Why is only assuming $\mathfrak g$ is nilpotent as a Lie algebra not sufficient for Engel's theorem?

Question

On the wikipedia page of Engel's theorem it says that "if we merely have a Lie algebra of matrices which is nilpotent as a Lie algebra, then this conclusion does not follow", meaning that it might not be possible to choose a basis in which all elements are upper triangular. Can someone give me an example and explain why is this true for the adjoint representation?

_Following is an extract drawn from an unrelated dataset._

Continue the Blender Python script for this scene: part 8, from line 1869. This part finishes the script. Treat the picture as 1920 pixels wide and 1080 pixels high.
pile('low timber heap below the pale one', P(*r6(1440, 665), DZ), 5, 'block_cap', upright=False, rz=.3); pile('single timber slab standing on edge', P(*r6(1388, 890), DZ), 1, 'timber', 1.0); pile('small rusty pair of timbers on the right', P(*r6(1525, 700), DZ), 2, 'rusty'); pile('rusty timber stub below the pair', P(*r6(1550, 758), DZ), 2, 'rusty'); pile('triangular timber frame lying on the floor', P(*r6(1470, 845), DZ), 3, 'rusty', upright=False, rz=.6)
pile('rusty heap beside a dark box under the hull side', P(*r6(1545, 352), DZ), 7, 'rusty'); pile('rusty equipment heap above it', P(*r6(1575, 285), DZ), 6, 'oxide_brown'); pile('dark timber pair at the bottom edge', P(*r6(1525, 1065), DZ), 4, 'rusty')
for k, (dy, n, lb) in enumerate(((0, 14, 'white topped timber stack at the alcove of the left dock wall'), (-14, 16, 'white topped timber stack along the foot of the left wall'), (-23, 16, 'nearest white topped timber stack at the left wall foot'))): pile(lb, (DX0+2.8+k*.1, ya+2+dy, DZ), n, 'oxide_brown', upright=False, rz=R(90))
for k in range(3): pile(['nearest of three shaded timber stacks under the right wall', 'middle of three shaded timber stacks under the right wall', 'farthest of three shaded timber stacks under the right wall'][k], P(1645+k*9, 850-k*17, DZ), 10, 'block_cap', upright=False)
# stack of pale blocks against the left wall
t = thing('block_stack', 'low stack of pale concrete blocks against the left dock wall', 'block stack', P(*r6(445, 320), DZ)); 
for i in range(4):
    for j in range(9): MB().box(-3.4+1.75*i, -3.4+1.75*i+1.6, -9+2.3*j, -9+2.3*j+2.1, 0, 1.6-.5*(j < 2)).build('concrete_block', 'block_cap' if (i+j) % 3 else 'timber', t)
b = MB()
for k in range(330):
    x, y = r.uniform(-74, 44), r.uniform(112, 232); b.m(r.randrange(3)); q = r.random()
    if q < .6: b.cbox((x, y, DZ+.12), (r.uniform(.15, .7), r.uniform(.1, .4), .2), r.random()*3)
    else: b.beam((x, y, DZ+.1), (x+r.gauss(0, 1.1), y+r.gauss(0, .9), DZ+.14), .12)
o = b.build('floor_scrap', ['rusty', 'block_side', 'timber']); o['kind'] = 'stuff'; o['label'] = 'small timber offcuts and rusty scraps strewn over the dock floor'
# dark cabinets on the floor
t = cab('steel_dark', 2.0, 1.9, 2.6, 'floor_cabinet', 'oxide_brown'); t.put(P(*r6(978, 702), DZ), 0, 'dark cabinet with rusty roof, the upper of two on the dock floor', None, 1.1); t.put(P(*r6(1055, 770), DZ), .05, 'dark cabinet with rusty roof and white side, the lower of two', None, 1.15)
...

Is it because its kernel is commutative?

Answer 1

Let our ground field be $\mathbb C$ (but notice nothing depends on that).

Example 1: Let $\mathfrak g_1 = \{\pmatrix{x&0\\0&x}: x \in \mathbb C \}$. You will agree that this one-dimensional Lie algebra is abelian, i.e. (more than) nilpotent, but that these matrices cannot all be brought in strictly upper triangular form.

Example 2: Let $\mathfrak g_2$ be the two-dimensional abelian (i.e. $[e_1,e_2]=0$) Lie algebra with basis $e_1, e_2$. Define a representation $\rho : \mathfrak g_2 \rightarrow \mathfrak{gl}_2(\mathbb C)$ via $\rho(e_1) := \pmatrix{1&0\\0&1}, \rho(e_2) := \pmatrix{0&0\\0&0}$. Check that the kernel pf $\rho$ is commutative, but its image is isomorphic to our first example $\mathfrak g_1$, in particular still cannot be brought to strictly upper triangular form, in spite of $\mathfrak g_2$ being nilpotent.

Exercise 1: Come up with more examples. What about a nilpotent (e.g. abelian) Lie algebra, of dimension $6$, made up of $27\times 27$-matrices some of which are diagonal, some of which have imaginary eigenvalues, some of which are upper and some lower triangular?

Exercise 2: What are the adjoint representations of $\mathfrak g_1, \mathfrak g_2$? What does the adjoint representation take into consideration which the identical representation of $\mathfrak g_1$ and the representation $\rho$ of $\mathfrak g_2$ do not care about?